Effect of nano-sized aluminum additive on wall heat transfer characteristics of the liquid-fueled scramjet engine

Abstract

Hydrocarbon fuel loaded with highly energetic nanoparticles possesses superior energy density and has great potential to significantly improve scramjet engine performance. The addition of nanoparticles also leads to the increase of combustion temperature and solid deposition on the inner surface of the engine, which affects the wall heat transfer characteristics. In this paper, the stable combustion of JP-10 slurry fuel containing aluminum nanoparticles was achieved in a scramjet engine for the first time, and conspicuous deposition was observed in the engine inner surface. Convective heat transfer models for both pure fuel case and slurry fuel case were established to quantitatively investigate the wall heat transfer characteristics.

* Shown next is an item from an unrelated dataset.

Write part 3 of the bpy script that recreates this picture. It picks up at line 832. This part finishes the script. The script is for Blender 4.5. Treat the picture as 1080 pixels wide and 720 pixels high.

Calculation results illustrated that the convective heat transfer coefficients of the sensor surface in slurry fuel case are 28.74% higher than that of in pure fuel case, which was the direct reason for the high heat flux results in slurry fuel cases. Further research indicated that the higher wall friction coefficient is the origin of the higher convective heat transfer coefficient. This study found that the rough surface of the deposition in slurry fuel case changes the wall heat transfer characteristics of the engine, resulting in higher heat flux by enhancing the convective heat transfer process.